February 8, 2010
By Irfan Aligi
By Irfan Aligi
KARACHI: Tribal families have encroached lands reserved for major graveyards to meet the city’s need for burials. The Sindh Board of Revenue (BoR) had allocated three lands at different remote locations to the City District Government Karachi to establish graveyards as the existing 471 graveyards in the city have been officially closed due to lack of space.
The Sindh BoR had allotted a 200-acre land in Gadap Town, a 50-acre plot in the vicinity of the Hub Dam and a 100-acre plot on the National Highway. However, different tribes have converted these lands into specific family graveyards, while armed tribesmen have been preventing citizens to bury their dead there.

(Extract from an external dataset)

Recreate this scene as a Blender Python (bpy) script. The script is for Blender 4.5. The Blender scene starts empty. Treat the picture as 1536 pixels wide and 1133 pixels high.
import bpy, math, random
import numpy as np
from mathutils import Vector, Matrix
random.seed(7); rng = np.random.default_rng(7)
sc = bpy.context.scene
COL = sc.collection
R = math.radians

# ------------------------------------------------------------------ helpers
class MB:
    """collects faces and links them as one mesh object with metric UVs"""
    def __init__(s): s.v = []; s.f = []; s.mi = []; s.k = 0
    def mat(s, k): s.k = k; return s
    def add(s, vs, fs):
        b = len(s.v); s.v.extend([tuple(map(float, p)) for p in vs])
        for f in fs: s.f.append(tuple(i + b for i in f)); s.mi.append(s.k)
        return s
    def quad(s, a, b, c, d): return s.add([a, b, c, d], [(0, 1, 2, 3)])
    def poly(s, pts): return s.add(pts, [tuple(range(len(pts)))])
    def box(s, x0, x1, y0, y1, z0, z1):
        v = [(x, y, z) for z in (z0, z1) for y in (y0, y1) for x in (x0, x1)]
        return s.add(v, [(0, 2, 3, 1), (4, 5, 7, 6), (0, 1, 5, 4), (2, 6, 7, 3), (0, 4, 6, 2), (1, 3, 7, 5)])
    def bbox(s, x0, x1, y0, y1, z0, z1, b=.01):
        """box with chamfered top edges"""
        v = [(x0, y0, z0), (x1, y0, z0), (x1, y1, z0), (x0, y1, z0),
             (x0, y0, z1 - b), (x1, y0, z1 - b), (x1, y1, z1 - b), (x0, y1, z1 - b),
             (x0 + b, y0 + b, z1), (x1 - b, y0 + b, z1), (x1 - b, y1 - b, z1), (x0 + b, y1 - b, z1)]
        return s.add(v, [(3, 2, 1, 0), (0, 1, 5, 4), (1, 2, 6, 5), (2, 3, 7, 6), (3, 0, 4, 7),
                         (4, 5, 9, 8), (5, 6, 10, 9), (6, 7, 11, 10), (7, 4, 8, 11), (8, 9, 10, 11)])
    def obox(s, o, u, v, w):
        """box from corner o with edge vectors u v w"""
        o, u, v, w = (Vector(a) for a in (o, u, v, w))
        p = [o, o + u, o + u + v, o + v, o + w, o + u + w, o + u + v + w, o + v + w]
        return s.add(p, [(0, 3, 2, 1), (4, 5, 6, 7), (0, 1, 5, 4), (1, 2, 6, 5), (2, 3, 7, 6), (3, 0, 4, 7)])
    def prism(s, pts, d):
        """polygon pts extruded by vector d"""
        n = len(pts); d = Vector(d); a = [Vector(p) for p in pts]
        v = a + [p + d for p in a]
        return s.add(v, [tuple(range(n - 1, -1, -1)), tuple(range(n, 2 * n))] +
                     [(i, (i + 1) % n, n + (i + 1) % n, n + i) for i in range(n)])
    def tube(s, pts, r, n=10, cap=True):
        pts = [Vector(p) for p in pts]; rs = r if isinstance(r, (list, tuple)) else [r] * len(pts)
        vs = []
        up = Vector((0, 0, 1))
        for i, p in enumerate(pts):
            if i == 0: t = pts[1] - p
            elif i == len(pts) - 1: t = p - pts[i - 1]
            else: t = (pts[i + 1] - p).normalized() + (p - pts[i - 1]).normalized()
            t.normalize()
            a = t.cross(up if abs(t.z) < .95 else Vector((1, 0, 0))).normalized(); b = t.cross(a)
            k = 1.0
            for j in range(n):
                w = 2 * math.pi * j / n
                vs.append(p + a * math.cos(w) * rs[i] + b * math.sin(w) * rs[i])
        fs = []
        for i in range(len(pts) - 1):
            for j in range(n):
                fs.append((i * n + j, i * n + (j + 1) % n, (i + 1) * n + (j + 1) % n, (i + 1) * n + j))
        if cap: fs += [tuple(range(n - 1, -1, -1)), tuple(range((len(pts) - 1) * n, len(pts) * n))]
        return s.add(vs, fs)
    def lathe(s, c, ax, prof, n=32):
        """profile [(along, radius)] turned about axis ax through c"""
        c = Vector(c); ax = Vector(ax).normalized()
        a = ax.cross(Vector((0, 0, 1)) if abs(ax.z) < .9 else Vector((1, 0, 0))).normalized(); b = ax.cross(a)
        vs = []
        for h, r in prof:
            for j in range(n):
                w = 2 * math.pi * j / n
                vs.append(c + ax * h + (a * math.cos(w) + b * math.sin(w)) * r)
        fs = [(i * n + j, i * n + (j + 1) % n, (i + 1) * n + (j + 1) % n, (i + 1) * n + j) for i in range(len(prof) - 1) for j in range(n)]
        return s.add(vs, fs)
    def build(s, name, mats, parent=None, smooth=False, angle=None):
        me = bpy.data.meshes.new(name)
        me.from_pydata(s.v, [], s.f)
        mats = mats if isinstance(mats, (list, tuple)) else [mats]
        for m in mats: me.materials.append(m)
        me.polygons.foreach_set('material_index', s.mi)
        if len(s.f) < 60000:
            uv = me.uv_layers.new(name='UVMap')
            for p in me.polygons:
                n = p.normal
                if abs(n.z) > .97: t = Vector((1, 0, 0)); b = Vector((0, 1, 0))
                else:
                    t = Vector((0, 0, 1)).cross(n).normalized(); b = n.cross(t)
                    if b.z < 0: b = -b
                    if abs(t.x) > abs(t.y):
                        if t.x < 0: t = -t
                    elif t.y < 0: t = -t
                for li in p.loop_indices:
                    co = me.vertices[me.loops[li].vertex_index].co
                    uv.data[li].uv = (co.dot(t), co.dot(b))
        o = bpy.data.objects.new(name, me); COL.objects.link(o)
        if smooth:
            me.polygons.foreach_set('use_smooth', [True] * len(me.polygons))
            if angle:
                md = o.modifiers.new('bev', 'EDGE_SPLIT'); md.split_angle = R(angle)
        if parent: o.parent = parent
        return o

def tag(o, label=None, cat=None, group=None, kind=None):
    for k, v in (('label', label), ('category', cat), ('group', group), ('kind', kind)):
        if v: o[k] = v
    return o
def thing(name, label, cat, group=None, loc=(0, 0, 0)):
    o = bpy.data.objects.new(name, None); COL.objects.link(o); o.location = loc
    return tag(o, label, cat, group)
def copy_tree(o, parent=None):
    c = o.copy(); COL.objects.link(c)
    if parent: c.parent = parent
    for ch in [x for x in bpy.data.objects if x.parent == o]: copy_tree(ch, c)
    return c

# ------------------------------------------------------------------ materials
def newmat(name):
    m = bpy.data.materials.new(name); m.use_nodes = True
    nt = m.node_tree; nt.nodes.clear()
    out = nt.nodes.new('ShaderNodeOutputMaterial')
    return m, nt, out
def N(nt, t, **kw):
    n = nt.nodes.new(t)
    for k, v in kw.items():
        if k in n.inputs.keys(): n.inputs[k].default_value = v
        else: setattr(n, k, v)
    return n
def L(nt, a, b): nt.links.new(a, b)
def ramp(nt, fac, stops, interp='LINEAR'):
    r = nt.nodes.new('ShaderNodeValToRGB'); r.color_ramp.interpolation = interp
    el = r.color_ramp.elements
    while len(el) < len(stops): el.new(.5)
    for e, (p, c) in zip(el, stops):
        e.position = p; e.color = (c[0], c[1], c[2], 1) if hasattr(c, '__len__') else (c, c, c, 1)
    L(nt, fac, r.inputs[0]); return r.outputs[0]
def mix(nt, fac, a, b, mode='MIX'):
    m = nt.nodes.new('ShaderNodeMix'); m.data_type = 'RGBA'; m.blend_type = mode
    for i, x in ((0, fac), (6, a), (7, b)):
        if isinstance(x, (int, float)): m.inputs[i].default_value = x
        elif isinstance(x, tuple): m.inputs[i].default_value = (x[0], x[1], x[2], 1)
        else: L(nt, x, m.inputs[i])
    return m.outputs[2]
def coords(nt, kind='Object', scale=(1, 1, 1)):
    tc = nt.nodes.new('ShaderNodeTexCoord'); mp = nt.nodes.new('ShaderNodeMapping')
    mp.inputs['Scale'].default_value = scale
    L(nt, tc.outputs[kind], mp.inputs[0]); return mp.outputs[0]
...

There are around 471 large and small graveyards in the city inclusive of graveyards of other religious communities such as the Christian and the Hindu. Out of these 471 graveyards, 50 percent have been closed due to lack of space, while the remaining have very little space available only in the form of ruined graves.
The CDGK has control of around 70 graveyards in the city. Seventeen different authorities administratively control the rest of the graveyards, while certain religious communities have their own graveyards wherein burial of dead belonging to other communities is not allowed.
The city’s major graveyards - PECHS Graveyard, Sakhi Hassan Graveyard, Mewa Shah Graveyard, Paposh Nagar Graveyard, Hassan Square Graveyard, Essa Nagri Graveyard, Bhangoriya Goth Graveyard, Colony Gate Graveyard, Korangi No 6 Graveyard and Khokhrapar Graveyard - have been officially closed since long, but burials have still been taking place in them.
When contacted, CDGK Municipal Services Executive District Officer Masood Alam told Daily Times that the CDGK was working on a different option, according to which a plot of land was being looked for in the heart of the city.
He said the city was controlled by 17 different agencies such as cantonment boards, Karachi Port Trust, Civil Aviation Authority, Pakistan International Airlines, Defence Officers Housing Authority and others; however, these agencies do not have specific graveyards for the burial of their dead.
Consequently, the burial takes place in the city’s already closed graveyards; therefore, these authorities should also delineate land for graveyards.
He also said the immediate concern was to evict the encroachers so that necessary development work could be initiated there.
As far as the security of the people taking their dead for burial to these distant graveyards was concerned, it could be managed, but the citizens would have no other choice except to take their dead there, he added.
Apart from other businesses, burial of the dead is one of the most promising ones in the city. Old graves that have been abandoned since long or graves that, with the passage of time and due to environmental affects, have been ruined, are replaced with new ones as the spaces of the old graves are sold for new burials.
The authorities concerned should monitor the situation closely and protect these officially closed graveyards. Sooner than you think, these officially closed graveyards would not be able to offer another inch to the dead for burial. The city is on the threshold of such a situation, but, unfortunately, there are no lands in the city for new graveyards. The CDGK had allocated Rs 10 million for the city’s graveyards in the 2006-07 budget, but the project could not get going.
It is pertinent to mention here that the Sindh BoR had in 2006-07 allocated the CDGK a 580-acre land on the Super Highway near the new vegetable market, on which the CDGK had carried out basic development work, but the current status of that land is so far uncertain and there are reports that the land has also been encroached by the land mafia.
In 2006, the CDGK had also received various plots including 400 acres in Deh Choarh; 29 acres in Deh Mull, Malir Town; 45 acres in Rehri; 29 acres in Sector 5, Scheme 33; and 75 acres in Deh Doozan in Sector 44, Scheme 33.
Different committees at town, union council and community levels were also constituted to monitor the situation of graveyards, especially deliberate destruction of abandoned graves, and extortion of money from the aggrieved families. Nonetheless, these committees could not manifest any concrete discipline in connection with their assigned tasks.
Graveyards are considered among sacred premises irrespective of religions. On different occasions, graveyards become one of the most visited places, especially during religious months. There is a dire need for the CDGK and the Sindh government to pay attention to the establishment of graveyards on a few amenity plots.